Sul progetto di restauro è intervenuta, invece, la Prof.ssa Renata Picone, docente di restauro e direttrice della Scuola di Specializzazione in Beni Architettonici e del Paesaggio della Federico II. È stato ricordato come, per la sua stessa natura, il restauro di un’opera possa essere paragonato a un intervento chirurgico, al quale si è costretti a ricorrere in extrema ratio. E di come sia invece preferibile avviare attive politiche di salvaguardia, attraverso la manutenzione ordinaria del manufatto. Aspetto quest’ultimo difficile da comprendere per la nostra «cultura dello straordinario». A sostegno di ciò Picone ha citato il pensiero di Ruskin nelle Sette Lampade della Architettura: «prendetevi cura dei vostri monumenti e non avrete bisogno di restaurarli». Ciò non è avvenuto per l’arco borbonico per il quale, attualmente, si può solo intervenire attraverso un processo di anastilosi, preceduto dal recupero e numerazione dei conci crollati, seguito poi da operazioni di riposizionamento attraverso laser scanner 3D. Su richiesta di Carignani, a proposito dell’importanza di restaurare un monumento la docente ha definito un intenso passaggio nel quale, ricollegandosi anche al pensiero di Roberto Pane (1897-1987), ha sostenuto come i monumenti siano «luoghi dell’equilibrio psicologico, punti di riferimento per guardare al futuro con maggiore spessore».
QUAL È LO STATO DEL PATRIMONIO ARCHITETTONICO A NAPOLI?
«Le condizioni sono critiche, tutte». Ha così asserito il Prof. Castagnaro. E, ancora, «non si può più restare in contemplazione del patrimonio, che è costituito anche dal paesaggio, […] le condizioni sono per lo più di abbandono». Ciò vale sia per il centro antico (teatro di via dell’Anticaglia, gli Incurabili, ecc.) che per la città moderna (un caso tra tutti il polo fieristico della Mostra d’Oltremare, che recentemente ha compiuto 80 anni). Le cause scatenanti sono, secondo il docente, molteplici: in primis, un diffuso scarso livello culturale che spinge all’abusivismo; in seconda battuta la mancanza di controllo, cui spesso si accompagnano iter di verifica troppo macchinosi e lenti: «Se tutto il sistema fosse più snello, avremmo meno abusivismo in città». Alla domanda di Carignani se la condizione attuale sia legata all’assenza d’idee o di fondi, Castagnaro ha ricordato la convenzione stipulata nel 2012 tra la Federico II e la Mostra d’Oltremare, finalizzata a bandire concorsi per progetti di restauro dell’insediamento fieristico.
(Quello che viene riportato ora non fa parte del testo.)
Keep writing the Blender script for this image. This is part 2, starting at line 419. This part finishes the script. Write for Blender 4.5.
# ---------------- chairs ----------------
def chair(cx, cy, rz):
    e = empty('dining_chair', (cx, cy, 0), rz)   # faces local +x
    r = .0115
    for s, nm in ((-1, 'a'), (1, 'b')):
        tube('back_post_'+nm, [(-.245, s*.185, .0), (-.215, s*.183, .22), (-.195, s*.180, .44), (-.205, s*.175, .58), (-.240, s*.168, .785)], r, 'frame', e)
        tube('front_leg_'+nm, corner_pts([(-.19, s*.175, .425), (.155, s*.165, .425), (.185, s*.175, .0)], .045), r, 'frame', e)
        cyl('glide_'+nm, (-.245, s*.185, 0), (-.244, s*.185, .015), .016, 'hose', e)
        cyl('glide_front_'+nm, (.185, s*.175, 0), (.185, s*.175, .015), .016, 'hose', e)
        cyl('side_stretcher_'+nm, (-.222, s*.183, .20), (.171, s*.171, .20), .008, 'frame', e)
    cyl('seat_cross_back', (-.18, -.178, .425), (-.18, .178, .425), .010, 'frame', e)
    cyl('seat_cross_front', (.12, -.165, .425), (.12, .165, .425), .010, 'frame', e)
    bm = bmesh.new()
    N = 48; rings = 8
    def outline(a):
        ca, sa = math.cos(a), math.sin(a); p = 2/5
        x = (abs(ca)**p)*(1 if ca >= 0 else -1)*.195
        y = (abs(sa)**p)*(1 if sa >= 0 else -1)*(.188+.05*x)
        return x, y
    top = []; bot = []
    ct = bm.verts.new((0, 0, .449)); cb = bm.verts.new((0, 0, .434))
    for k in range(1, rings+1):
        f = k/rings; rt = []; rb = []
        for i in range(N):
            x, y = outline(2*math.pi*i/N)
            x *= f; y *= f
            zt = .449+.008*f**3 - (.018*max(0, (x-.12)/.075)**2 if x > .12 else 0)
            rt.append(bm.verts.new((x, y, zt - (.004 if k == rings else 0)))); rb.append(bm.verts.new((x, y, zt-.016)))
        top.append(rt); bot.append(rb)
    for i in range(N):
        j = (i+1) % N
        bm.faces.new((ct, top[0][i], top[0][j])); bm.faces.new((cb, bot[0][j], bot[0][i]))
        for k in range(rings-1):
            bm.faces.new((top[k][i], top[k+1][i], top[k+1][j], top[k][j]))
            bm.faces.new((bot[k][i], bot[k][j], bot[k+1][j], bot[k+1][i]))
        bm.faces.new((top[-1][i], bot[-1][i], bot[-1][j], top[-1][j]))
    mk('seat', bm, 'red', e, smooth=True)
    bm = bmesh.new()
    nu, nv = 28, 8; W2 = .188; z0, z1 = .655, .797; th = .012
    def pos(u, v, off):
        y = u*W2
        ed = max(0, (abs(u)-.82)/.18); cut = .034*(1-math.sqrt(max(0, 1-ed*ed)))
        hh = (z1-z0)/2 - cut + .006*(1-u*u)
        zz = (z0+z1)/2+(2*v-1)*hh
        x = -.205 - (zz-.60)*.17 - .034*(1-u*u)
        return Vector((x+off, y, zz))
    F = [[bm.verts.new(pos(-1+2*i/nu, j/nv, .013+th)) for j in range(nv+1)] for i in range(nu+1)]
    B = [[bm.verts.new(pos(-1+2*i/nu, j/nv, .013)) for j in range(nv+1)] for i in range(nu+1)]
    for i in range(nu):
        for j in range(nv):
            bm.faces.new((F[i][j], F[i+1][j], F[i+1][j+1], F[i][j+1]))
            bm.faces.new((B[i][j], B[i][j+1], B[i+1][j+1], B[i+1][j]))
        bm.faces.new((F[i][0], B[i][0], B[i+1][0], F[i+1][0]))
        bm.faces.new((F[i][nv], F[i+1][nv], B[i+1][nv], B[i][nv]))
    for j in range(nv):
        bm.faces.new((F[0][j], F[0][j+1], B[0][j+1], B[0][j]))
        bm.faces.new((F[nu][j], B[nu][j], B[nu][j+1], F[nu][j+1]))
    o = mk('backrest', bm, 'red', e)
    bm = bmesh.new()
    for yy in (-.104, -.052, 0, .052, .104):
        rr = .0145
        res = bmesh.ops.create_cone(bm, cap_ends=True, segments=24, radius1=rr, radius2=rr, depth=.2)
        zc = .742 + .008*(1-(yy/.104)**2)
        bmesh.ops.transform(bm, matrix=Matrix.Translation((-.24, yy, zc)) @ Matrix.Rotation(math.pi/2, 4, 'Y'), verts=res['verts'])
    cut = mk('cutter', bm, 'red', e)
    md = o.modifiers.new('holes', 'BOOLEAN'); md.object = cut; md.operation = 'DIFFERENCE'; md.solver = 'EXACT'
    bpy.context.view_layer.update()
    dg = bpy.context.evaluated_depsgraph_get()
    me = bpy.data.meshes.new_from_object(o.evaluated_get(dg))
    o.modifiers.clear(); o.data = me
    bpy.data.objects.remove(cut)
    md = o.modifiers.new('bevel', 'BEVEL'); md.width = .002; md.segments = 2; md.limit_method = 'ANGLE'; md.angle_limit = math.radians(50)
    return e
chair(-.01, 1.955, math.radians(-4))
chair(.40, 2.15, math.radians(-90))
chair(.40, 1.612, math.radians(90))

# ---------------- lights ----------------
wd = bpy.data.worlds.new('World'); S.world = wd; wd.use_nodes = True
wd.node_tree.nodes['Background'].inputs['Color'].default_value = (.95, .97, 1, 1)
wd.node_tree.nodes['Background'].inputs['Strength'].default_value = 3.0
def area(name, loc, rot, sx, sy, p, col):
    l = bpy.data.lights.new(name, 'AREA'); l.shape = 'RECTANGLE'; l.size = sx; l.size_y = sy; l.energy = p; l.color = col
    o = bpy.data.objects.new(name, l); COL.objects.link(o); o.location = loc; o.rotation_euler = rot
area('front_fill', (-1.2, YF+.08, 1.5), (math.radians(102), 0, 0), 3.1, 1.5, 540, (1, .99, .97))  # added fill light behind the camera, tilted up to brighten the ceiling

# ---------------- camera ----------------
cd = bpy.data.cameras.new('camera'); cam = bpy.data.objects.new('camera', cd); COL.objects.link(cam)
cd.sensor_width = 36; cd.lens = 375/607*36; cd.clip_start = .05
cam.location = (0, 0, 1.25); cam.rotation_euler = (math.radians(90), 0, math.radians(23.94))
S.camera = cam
Purtroppo tutto è rimasto fermo, con la conseguenziale perdita dei fondi che avrebbero permesso di salvaguardare molte opere. Il docente ha, infine, anche menzionato il concorso, vinto nel 2014 dal compianto Prof. Marco Dezzi Bardeschi (1934-2018), per l’Ospedale della Pace (XVI secolo) con gli interventi ancora oggi non messi in essere.
LE OPERE ARCHITETTONICHE A RISCHIO A NAPOLI
Passando in rassegna una serie di opere significative per la città, apprendiamo quanto sia lungo l’elenco di quelle che rischiamo di perdere irrimediabilmente. Si pensi alle condizioni critiche in cui versano Palazzo Penne (XV secolo), il Sacro Tempio della Scorziata (XVI secolo), il Real Abergo dei Poveri (XVIII secolo, ancora oggi incompiuto e senza una destinazione d’uso predominante), ma anche la lavanderia borbonica dell’isola di Nisida (1815), la stazione Bayard della storica ferrovia Napoli-Portici (1839), Villa Ebe (1922) opera dell’architetto utopista Lamont Young (1851-1929). Il 20 gennaio scorso è avvenuto un nuovo crollo, che ha interessato un edificio annesso alla chiesa di Santa Maria del Rosario, a piazza Cavour: è stata trascinata parte della facciata del luogo di culto, fortunatamente senza causare vittime. La chiesa, di fondazione barocca, era stata danneggiata dal terremoto del 1980, che ne aveva portato alla chiusura e al conseguenziale abbandono e saccheggio. La riapertura al culto, datata 2017, è però avvenuta senza essere preceduta da un restauro completo. A conclusione del dibattito conveniamo con quanto ribadito da Castagnaro, ossia quanto sia importante la conoscenza delle opere ai fini della manutenzione e della valorizzazione del patrimonio con destinazioni d’uso, come invece asserito dalla prof. Picone, compatibili con le caratteristiche storico-artistiche del manufatto e «calate nella contemporaneità». In questo modo sarà garantito il diritto della Comunità al Patrimonio come indicato dalla Convenzione di Faro.